How to curate a better mental playlist

As featured on Thrive Global

I was raised to believe that to be successful, perfect or even good enough, I must live in a pursuit of possessions, achievements and certain values. Perhaps you were raised to believe these things too.

What I heard from parents, friends, teachers and everyone else surrounding me was taken at face value because it was coming from the only people in the outside world I knew and trusted. And even though most advises were coming from a loving place, almost always they were projections of other peoples’ fears and unconscious beliefs passed down to them by someone else.

Because those ideas and thoughts were not questioned and examined for a very long time, they formed my own belief system aka “my mental playlist” that caused a lot of confusion and some emotional suffering down the road.  

Here are some of the tunes I grew up with. To be perfect (or successful) I should:

  • Get married in my 20s (oops, I think I missed this train)

  • Have my first child, or better 2, before I turn 30 (oops, I think I missed this one too)

  • Never get divorced, even if I am unhappy in my marriage (divorce = failure. Imagine what will people say?)

  • Prioritize material possessions because they indicate my level of success and happiness (hello, debt!)

  • Make more money than I can spend (who cares if you are unhappy while rolling in cash?)

  • Fit into size 2 jeans (just not going to happen)

Believe it or not, we all have our own mental playlists on repeat all day long. For most of us, these tunes have been playing for so long, that we just don’t pay attention to them any longer. They become universal truths we don’t question. Curated for us by other people, these playlists become our value systems, taking up a lot of mental space and often causing emotional suffering.

What all these beliefs have in common is focus on the external, material things that put artificial walls around us, and almost always involve comparison.

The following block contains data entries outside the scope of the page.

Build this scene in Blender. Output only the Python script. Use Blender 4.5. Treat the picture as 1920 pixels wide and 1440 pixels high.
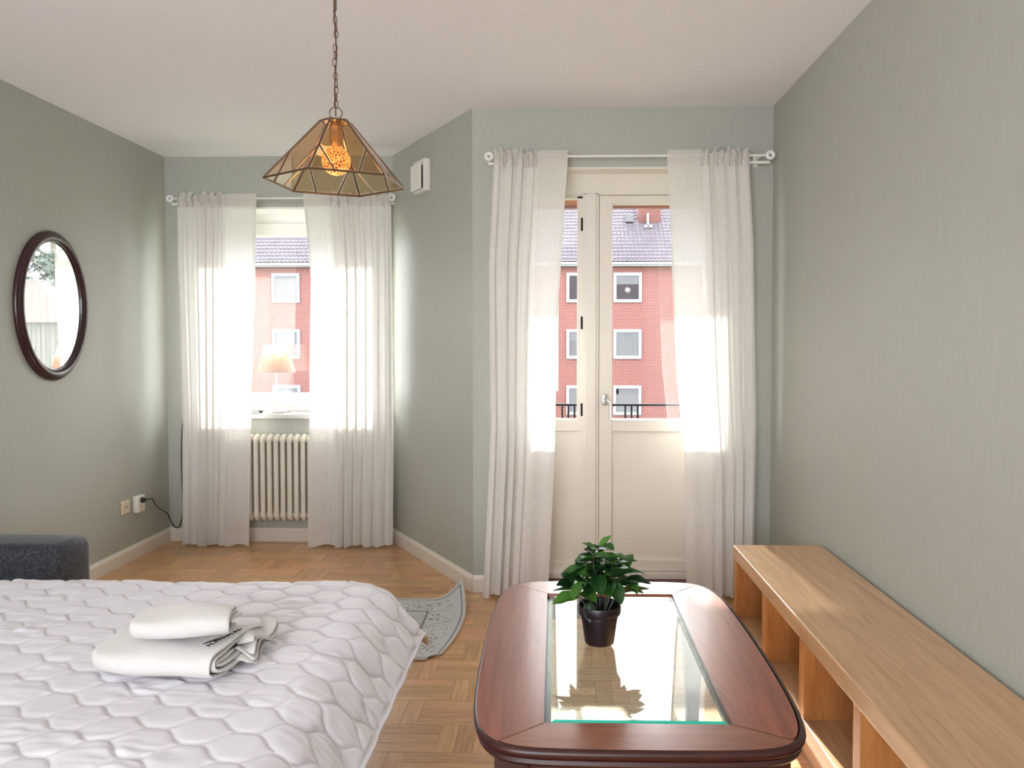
import bpy, bmesh, math, random
import numpy as np
from mathutils import Vector, Matrix

for _o in list(bpy.data.objects):
    bpy.data.objects.remove(_o)
C = bpy.context.scene.collection
PI = math.pi

# ------------------------------------------------------------------ camera
CAM_Z = 1.352
cam_data = bpy.data.cameras.new('camera')
cam = bpy.data.objects.new('camera', cam_data); C.objects.link(cam)
cam_data.sensor_width = 36.0
cam_data.lens = 1450.0 / 1920.0 * 36.0
cam_data.shift_x, cam_data.shift_y = -0.02452, -0.01689
cam_data.clip_start, cam_data.clip_end = 0.05, 300
_yaw, _pit = math.radians(1.3), math.radians(1.8)
cam.location = (0, 0, CAM_Z)
_f = Vector((-math.sin(_yaw) * math.cos(_pit), math.cos(_yaw) * math.cos(_pit), -math.sin(_pit)))
cam.rotation_euler = _f.to_track_quat('-Z', 'Y').to_euler()
bpy.context.scene.camera = cam

# ------------------------------------------------------------------ sky, sun, window light, exposure
SKY = 6.5
world = bpy.data.worlds.new('world'); bpy.context.scene.world = world
world.use_nodes = True
_bg = world.node_tree.nodes['Background']
_bg.inputs[0].default_value = (0.93, 0.955, 1.0, 1); _bg.inputs[1].default_value = SKY

_sl = bpy.data.lights.new('sun', 'SUN'); _sl.energy = 9.5; _sl.angle = math.radians(1.2); _sl.color = (1.0, 0.95, 0.88)
_so = bpy.data.objects.new('sun', _sl); C.objects.link(_so)
_so.location = (-2, 30, 22)
_so.rotation_euler = Vector((0.085, -1, -0.63)).to_track_quat('-Z', 'Y').to_euler()

def area(name, loc, direction, sx, sy, energy, color, portal=False):
    l = bpy.data.lights.new(name, 'AREA'); l.shape = 'RECTANGLE'; l.size = sx; l.size_y = sy
    l.energy = energy; l.color = color
    if portal: l.cycles.is_portal = True
    o = bpy.data.objects.new(name, l); C.objects.link(o); o.location = loc
    o.rotation_euler = Vector(direction).to_track_quat('-Z', 'Y').to_euler()
    return o
# portals: the opening added behind the camera for fill daylight, the bay window and the balcony door
area('rear_portal', (-1.2, -1.62, 1.55), (0, 1, 0), 2.5, 1.7, 1, (1, 1, 1), True)
area('bay_portal', (-1.80, 5.58, 1.56), (0, -1, 0), 1.5, 1.5, 1, (1, 1, 1), True)
area('door_portal', (0.37, 4.50, 1.55), (0, -1, 0), 1.35, 1.5, 1, (1, 1, 1), True)

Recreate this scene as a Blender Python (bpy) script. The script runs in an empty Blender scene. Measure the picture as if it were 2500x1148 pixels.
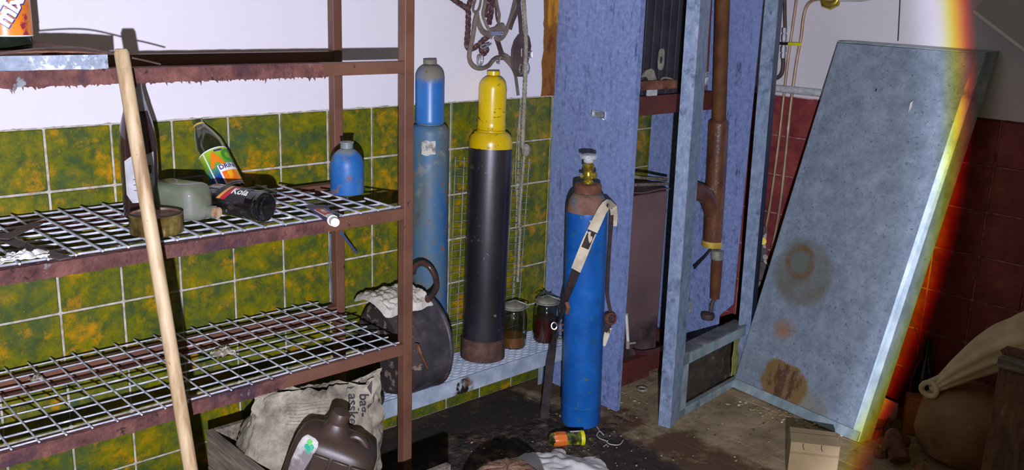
import bpy, math, random
from mathutils import Vector, Matrix, Quaternion, noise
R = random.Random(7)
D = bpy.data; S = bpy.context.scene; COL = S.collection
V = Vector; PI = math.pi

# ------------------------------------------------------------------ camera
FPX = 2258.145
CAM = V((-3.1337, -2.2794, 1.37365))
_pi, _ro, _ya = 0.2505162, 0.03396477, 0.81987901
FW = V((math.cos(_pi)*math.cos(_ya), math.cos(_pi)*math.sin(_ya), -math.sin(_pi)))
_r = V((math.sin(_ya), -math.cos(_ya), 0)); _u = _r.cross(FW)
RT = _r*math.cos(_ro) + _u*math.sin(_ro); UP = -_r*math.sin(_ro) + _u*math.cos(_ro)
cd = D.cameras.new('camera'); cam = D.objects.new('camera', cd); COL.objects.link(cam)
cd.sensor_fit = 'HORIZONTAL'; cd.sensor_width = 36.0; cd.lens = 36.0*FPX/2500
cd.clip_start = 0.02; cd.clip_end = 60
m = Matrix((RT, UP, -FW)).transposed().to_4x4(); m.translation = CAM
cam.matrix_world = m; S.camera = cam

# ------------------------------------------------------------------ world (dim warm light of the cellar) and the torch
w = D.worlds.new('world'); S.world = w; w.use_nodes = True
bg = w.node_tree.nodes['Background']; bg.inputs[0].default_value = (1.0, 0.86, 0.68, 1); bg.inputs[1].default_value = 0.115
LP = V((-3.30, -2.53, 1.20))
AX = V((0.491, 0.867, -0.081)).normalized(); HALF = 36.75
ld = D.lights.new('torch', 'POINT'); ld.energy = 300; ld.shadow_soft_size = 0.010; ld.color = (1, 1, 1)
lo = D.objects.new('torch', ld); COL.objects.link(lo); lo.location = LP
lo.rotation_euler = AX.to_track_quat('-Z', 'Y').to_euler()
ld.use_nodes = True
nt = ld.node_tree; nt.nodes.clear()
out = nt.nodes.new('ShaderNodeOutputLight'); em = nt.nodes.new('ShaderNodeEmission'); nt.links.new(em.outputs[0], out.inputs[0])
tc = nt.nodes.new('ShaderNodeTexCoord'); sx = nt.nodes.new('ShaderNodeSeparateXYZ'); nt.links.new(tc.outputs['Normal'], sx.inputs[0])
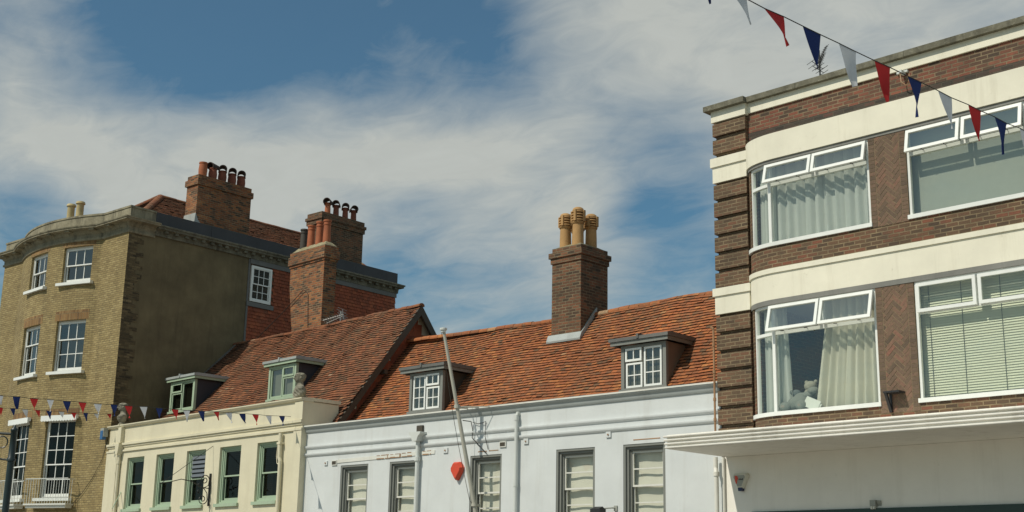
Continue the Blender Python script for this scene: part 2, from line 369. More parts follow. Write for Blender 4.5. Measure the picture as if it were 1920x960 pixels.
M['glass_grey'] = glass_mat('sky_reflecting_glass', (.6, .62, .56), 2.0)
M['glass_sky'] = glass_mat('tilted_sash_glass', (.8, .83, .78), 4.6)
M['glass_clear'] = glass_mat('large_pane_glass', (.9, .94, .91), 1.9)
M['asphalt'] = plain_mat('asphalt', (.05, .05, .05), .9, var=.3, scale=30)
M['paving'] = brick_mat('paving_slabs', [(0, (.34, .31, .26)), (1, (.42, .39, .33))], (.12, .11, .1), bw=.6, rh=.45, ms=.012)
M['ground'] = plain_mat('ground', (.14, .13, .1), .95, var=.3, scale=2)
M['kerb'] = plain_mat('kerb_stone', (.26, .25, .23), .9, var=.2)
M['plant'] = plain_mat('yellow_green_weed', (.2, .2, .05), .8, var=.4)

# light and sky settings
SUN_E = 3.35
SKY_TINT = (.36, .68, .72)
CLOUD = (5.0, 5.2, 4.85)
SKY_BANKS = [
 ((-0.817, 0.423, 0.391), 6, -0.26),
 ((-0.781, 0.475, 0.406), 7, -0.34),
 ((-0.743, 0.533, 0.405), 7, -0.36),
 ((-0.705, 0.584, 0.402), 6, -0.38),
 ((-0.677, 0.624, 0.389), 5, -0.32),
 ((-0.634, 0.673, 0.380), 5, -0.12),
 ((-0.811, 0.456, 0.367), 6, -0.2),
 ((-0.762, 0.530, 0.371), 5, -0.15),
 ((-0.589, 0.744, 0.315), 4.5, -0.34),
 ((-0.579, 0.763, 0.288), 4, -0.2),
 ((-0.606, 0.757, 0.245), 4, -0.16),
 ((-0.588, 0.780, 0.214), 4, -0.3),
 ((-0.757, 0.605, 0.245), 5, -0.34),
 ((-0.725, 0.647, 0.236), 5, -0.3),
 ((-0.690, 0.688, 0.225), 4, -0.15),
 ((-0.891, 0.387, 0.237), 4, -0.45),
 ((-0.879, 0.408, 0.247), 3, -0.17),
 ((-0.868, 0.397, 0.299), 6, 0.16),
 ((-0.833, 0.462, 0.303), 7, 0.2),
 ((-0.792, 0.517, 0.324), 6, 0.14),
 ((-0.763, 0.565, 0.313), 7, 0.24),
 ((-0.728, 0.608, 0.316), 7, 0.27),
 ((-0.693, 0.654, 0.303), 7, 0.27),
 ((-0.667, 0.692, 0.277), 6, 0.24),
 ((-0.783, 0.551, 0.289), 6, 0.16),
 ((-0.601, 0.689, 0.405), 5, 0.16),
 ((-0.557, 0.730, 0.397), 8, 0.24),
 ((-0.505, 0.772, 0.387), 9, 0.26),
 ((-0.423, 0.820, 0.386), 11, 0.3),
 ((-0.726, 0.662, 0.186), 4, 0.22),
 ((-0.616, 0.738, 0.277), 4, 0.12),
 ((-0.841, 0.470, 0.270), 6, 0.16),
 ((-0.881, 0.386, 0.275), 6, 0.18),
]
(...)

But there is a way to rewrite these tunes to serve us better by focusing on the feelings we want to experience.

Here is my list of top tunes rewritten. To be perfect (or successful) I want to:

  • Spend my life with someone who shares my values

  • Have child(ren) when/if I feel ready

  • Choose to end any relationship that’s no longer serving me

  • Do small things that bring me joy

  • Create memories (vs. material possessions covering up for insecurities)

  • Be healthy and embrace “imperfections” I don’t have control over

I invite you to write down your own playlist and then rewrite it focusing on the feeling states you want to achieve. And keep this one question in mind as you are working on it:

Does it matter how my life looks on the outside if it doesn’t feel good on the inside?